● **EXERCISE DETAILS**
Go through the listing and copy every line word for word.

::: SOURCE DATA :::

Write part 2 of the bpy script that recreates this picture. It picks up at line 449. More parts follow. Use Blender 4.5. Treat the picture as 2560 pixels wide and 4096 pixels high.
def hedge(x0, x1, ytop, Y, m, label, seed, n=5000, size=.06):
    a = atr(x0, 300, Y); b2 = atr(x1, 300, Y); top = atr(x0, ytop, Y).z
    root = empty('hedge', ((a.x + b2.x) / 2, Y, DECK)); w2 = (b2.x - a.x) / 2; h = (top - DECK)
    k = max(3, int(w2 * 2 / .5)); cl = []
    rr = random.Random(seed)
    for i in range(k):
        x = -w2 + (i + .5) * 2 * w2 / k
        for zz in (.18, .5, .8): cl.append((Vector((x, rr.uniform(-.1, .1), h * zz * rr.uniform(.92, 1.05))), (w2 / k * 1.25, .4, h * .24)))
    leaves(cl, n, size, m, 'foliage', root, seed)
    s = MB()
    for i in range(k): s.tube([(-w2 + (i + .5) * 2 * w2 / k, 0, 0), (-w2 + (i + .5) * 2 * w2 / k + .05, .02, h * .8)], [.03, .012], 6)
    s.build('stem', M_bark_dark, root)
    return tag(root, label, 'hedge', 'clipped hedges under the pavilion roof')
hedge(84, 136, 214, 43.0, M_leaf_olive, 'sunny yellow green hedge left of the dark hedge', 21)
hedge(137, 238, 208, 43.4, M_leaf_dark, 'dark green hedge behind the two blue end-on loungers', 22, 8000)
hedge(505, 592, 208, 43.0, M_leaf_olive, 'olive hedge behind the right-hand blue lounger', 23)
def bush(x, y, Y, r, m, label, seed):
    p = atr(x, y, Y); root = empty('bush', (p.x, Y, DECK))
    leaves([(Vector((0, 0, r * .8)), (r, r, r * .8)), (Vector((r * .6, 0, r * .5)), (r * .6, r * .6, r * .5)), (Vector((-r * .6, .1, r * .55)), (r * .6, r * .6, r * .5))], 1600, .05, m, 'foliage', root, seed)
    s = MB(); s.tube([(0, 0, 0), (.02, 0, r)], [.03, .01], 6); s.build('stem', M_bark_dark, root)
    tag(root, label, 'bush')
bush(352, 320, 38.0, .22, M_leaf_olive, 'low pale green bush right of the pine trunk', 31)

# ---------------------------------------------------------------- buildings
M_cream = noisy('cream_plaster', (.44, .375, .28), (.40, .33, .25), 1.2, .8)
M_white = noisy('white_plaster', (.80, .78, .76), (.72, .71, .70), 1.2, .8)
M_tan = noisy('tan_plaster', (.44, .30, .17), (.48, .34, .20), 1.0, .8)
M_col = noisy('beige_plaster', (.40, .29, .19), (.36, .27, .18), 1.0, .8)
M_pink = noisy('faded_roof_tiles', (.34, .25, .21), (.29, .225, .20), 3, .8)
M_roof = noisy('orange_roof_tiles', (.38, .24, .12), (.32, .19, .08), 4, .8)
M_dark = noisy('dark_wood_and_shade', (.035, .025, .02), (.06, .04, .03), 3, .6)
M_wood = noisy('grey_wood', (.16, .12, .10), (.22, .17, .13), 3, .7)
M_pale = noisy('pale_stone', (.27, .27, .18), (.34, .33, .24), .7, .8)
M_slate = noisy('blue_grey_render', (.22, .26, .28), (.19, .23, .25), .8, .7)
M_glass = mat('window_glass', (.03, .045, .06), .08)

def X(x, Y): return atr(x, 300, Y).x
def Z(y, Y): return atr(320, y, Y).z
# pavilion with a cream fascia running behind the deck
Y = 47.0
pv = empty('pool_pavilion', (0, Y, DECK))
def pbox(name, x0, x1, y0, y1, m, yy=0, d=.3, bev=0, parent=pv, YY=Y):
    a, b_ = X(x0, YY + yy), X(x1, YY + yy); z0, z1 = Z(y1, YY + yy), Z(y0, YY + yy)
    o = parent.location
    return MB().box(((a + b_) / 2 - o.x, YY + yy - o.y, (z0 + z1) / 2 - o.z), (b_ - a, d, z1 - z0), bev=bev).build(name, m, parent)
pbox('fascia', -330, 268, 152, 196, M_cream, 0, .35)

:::

● **TASK RESPONSE**
Write part 2 of the bpy script that recreates this picture. It picks up at line 449. More parts follow. Use Blender 4.5. Treat the picture as 2560 pixels wide and 4096 pixels high.
def hedge(x0, x1, ytop, Y, m, label, seed, n=5000, size=.06):
    a = atr(x0, 300, Y); b2 = atr(x1, 300, Y); top = atr(x0, ytop, Y).z
    root = empty('hedge', ((a.x + b2.x) / 2, Y, DECK)); w2 = (b2.x - a.x) / 2; h = (top - DECK)
    k = max(3, int(w2 * 2 / .5)); cl = []
    rr = random.Random(seed)
    for i in range(k):
        x = -w2 + (i + .5) * 2 * w2 / k
        for zz in (.18, .5, .8): cl.append((Vector((x, rr.uniform(-.1, .1), h * zz * rr.uniform(.92, 1.05))), (w2 / k * 1.25, .4, h * .24)))
    leaves(cl, n, size, m, 'foliage', root, seed)
    s = MB()
    for i in range(k): s.tube([(-w2 + (i + .5) * 2 * w2 / k, 0, 0), (-w2 + (i + .5) * 2 * w2 / k + .05, .02, h * .8)], [.03, .012], 6)
    s.build('stem', M_bark_dark, root)
    return tag(root, label, 'hedge', 'clipped hedges under the pavilion roof')
hedge(84, 136, 214, 43.0, M_leaf_olive, 'sunny yellow green hedge left of the dark hedge', 21)
hedge(137, 238, 208, 43.4, M_leaf_dark, 'dark green hedge behind the two blue end-on loungers', 22, 8000)
hedge(505, 592, 208, 43.0, M_leaf_olive, 'olive hedge behind the right-hand blue lounger', 23)
def bush(x, y, Y, r, m, label, seed):
    p = atr(x, y, Y); root = empty('bush', (p.x, Y, DECK))
    leaves([(Vector((0, 0, r * .8)), (r, r, r * .8)), (Vector((r * .6, 0, r * .5)), (r * .6, r * .6, r * .5)), (Vector((-r * .6, .1, r * .55)), (r * .6, r * .6, r * .5))], 1600, .05, m, 'foliage', root, seed)
    s = MB(); s.tube([(0, 0, 0), (.02, 0, r)], [.03, .01], 6); s.build('stem', M_bark_dark, root)
    tag(root, label, 'bush')
bush(352, 320, 38.0, .22, M_leaf_olive, 'low pale green bush right of the pine trunk', 31)

# ---------------------------------------------------------------- buildings
M_cream = noisy('cream_plaster', (.44, .375, .28), (.40, .33, .25), 1.2, .8)
M_white = noisy('white_plaster', (.80, .78, .76), (.72, .71, .70), 1.2, .8)
M_tan = noisy('tan_plaster', (.44, .30, .17), (.48, .34, .20), 1.0, .8)
M_col = noisy('beige_plaster', (.40, .29, .19), (.36, .27, .18), 1.0, .8)
M_pink = noisy('faded_roof_tiles', (.34, .25, .21), (.29, .225, .20), 3, .8)
M_roof = noisy('orange_roof_tiles', (.38, .24, .12), (.32, .19, .08), 4, .8)
M_dark = noisy('dark_wood_and_shade', (.035, .025, .02), (.06, .04, .03), 3, .6)
M_wood = noisy('grey_wood', (.16, .12, .10), (.22, .17, .13), 3, .7)
M_pale = noisy('pale_stone', (.27, .27, .18), (.34, .33, .24), .7, .8)
M_slate = noisy('blue_grey_render', (.22, .26, .28), (.19, .23, .25), .8, .7)
M_glass = mat('window_glass', (.03, .045, .06), .08)

def X(x, Y): return atr(x, 300, Y).x
def Z(y, Y): return atr(320, y, Y).z
# pavilion with a cream fascia running behind the deck
Y = 47.0
pv = empty('pool_pavilion', (0, Y, DECK))
def pbox(name, x0, x1, y0, y1, m, yy=0, d=.3, bev=0, parent=pv, YY=Y):
    a, b_ = X(x0, YY + yy), X(x1, YY + yy); z0, z1 = Z(y1, YY + yy), Z(y0, YY + yy)
    o = parent.location
    return MB().box(((a + b_) / 2 - o.x, YY + yy - o.y, (z0 + z1) / 2 - o.z), (b_ - a, d, z1 - z0), bev=bev).build(name, m, parent)
pbox('fascia', -330, 268, 152, 196, M_cream, 0, .35)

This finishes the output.